新オプションへの挑戦

ワールドカップ終了後、レーフは代表選手たちが集まる場で「新たなオプションにも挑戦していきたい」と宣言したと言われている。

その言葉には様々な思惑が隠されているだろうが、彼が口にした「新たなオプション」の一つとして据えられる可能性が高いのが、ダイレクトプレーや対戦相手に合わせた戦術の採用かもしれない。

これまでのドイツ代表は、どちらかと言えば、ボールを保持しながら敵陣をいかにして攻略するかに時間を割いてきたチームだ。

パス本数を最小限に減らして最短距離でゴールに目指すダイレクトプレーや、相手チームの長所を消して弱点を突く戦術は避けてきたイメージが強い。

前述のワールドカップにおけるメキシコ戦では、攻めあぐねる中でも「ボールと人の動きで崩す」という方法に終始し、最終的にバランスすらも崩してしまった姿が印象的であったが、自分たちが志向してきたサッカーを捨てられなかった結果と言える。

続くスウェーデン戦では終盤戦にティモ・ヴェルナーのスピードを活かすサイドアタックを、ビハインド状態となった第三戦の韓国戦では最前線にロングボールを放り込むパワープレーを見せたものの、いずれも攻め手を失っての苦肉の策だった。

「プランAが手詰まりになったことで、能動的にプランBを採用した結果」と評価できる類のものではないだろう。

だが、彼らの戦い方がここにきて変化を起こしそうな気配を見せている。

それは、この2試合において、試合毎、試合途中にこれまでにあまり見られなかったゲームプランに挑戦する意識が見られたからだ。

まず、フランス戦において特徴的であったのだが、サイドバックの起用法である。

これまでのドイツは、サイドバックに守備よりも攻撃性能(組み立てやチャンスメイク)を求める傾向が強かったが、この試合でレーフが取ったのは、マティアス・ギンターを右サイドバックに、アントニオ・リューディガーを左サイドバックに据えるというものであった。いずれも本職をセンターバックとしている選手をサイドバックに置いたのだ。

当初のプランには、ホッフェンハイムの※ニコ・シュルツの抜擢するというものもあったかもしれない。

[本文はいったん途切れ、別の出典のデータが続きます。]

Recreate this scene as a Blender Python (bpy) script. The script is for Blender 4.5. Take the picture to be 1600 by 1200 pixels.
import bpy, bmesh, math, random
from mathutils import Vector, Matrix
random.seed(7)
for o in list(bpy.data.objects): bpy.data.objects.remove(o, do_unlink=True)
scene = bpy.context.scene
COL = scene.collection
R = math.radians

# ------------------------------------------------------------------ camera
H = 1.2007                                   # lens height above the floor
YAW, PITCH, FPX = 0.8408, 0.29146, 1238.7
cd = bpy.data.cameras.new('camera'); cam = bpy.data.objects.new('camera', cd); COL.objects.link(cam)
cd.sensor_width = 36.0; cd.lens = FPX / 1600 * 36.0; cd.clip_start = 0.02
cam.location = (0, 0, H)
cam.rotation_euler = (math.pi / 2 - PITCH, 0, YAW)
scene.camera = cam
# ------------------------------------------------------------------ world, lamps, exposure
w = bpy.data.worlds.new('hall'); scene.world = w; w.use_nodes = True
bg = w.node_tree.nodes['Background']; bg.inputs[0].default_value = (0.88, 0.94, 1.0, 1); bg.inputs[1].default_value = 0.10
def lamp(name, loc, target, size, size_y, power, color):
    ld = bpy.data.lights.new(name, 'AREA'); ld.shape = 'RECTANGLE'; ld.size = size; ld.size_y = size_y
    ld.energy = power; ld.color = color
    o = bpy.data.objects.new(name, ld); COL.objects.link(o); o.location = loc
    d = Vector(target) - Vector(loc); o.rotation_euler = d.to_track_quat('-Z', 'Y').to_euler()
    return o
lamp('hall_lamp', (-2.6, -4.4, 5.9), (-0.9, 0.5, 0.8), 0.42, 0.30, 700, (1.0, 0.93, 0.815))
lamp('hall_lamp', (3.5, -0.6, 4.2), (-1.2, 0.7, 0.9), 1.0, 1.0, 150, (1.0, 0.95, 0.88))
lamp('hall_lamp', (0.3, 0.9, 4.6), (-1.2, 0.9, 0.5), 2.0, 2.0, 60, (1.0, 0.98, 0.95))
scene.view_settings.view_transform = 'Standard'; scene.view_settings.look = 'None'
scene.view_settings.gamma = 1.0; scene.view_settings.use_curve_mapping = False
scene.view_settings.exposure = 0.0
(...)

抜群のスピードと攻撃センスを備え、ユリアン・ナーゲルスマン監督の下で急成長を見せている25歳の左サイドバックだ。

だが、彼は最も脅威となるだろうキリアン・エンバペに対して、対人能力が高くスピード勝負も得意なリューディガーをマッチアップさせるというプランを選択したのだ。

つまり、自チームの優位性を高めるのではなく「フランス代表の最大の武器を消しにいく」というゲームプランを採用し、不安要素の払拭を優先したのである。

そして、同じく右サイドバックの考えたにも変化が見られた。

これまでここのポジションはキミッヒの定位置であったが、彼をアンカーに動かしたことにより空白となった。そこで、誰が新たに右サイドバックに据えられるかに注目が集まっていたが、この二連戦で起用されたのはボルシアMGのギンターであった。ドルトムントでプレーした頃には右サイドバックで起用されることも度々あったが、彼もリューディガーと同様に本職はセンターバックである。

また、ペルー戦では途中からPSGのティロ・ケーラーが代表初キャップを飾ったが、彼が使われたポジションも本来のセンターバックではなく、右サイドバックであった。

これらの理由には様々な要因があるだろうが、少なくとも言えることは、レーフの頭の中には、これまでにはなかった起用法も積極的に挑戦するというアイデアがあるということだ。

リューディガー、ギンター、ケーラーの三名がそれぞれがセンターバックとは思えぬチャンスメイクを見せてくれたことまではは、さすがの彼でも予想していなかったかもしれないが、戦術的な幅が広がったことは間違いない。

このままセンターバック陣のコンバート策を継続させるか、または純正のサイドバックを招集していくかも一つの論点となるだろう。

※シュルツはフランス戦では出場機会がなかったが、ペルー戦で先発出場を果たし、決勝弾をマークした。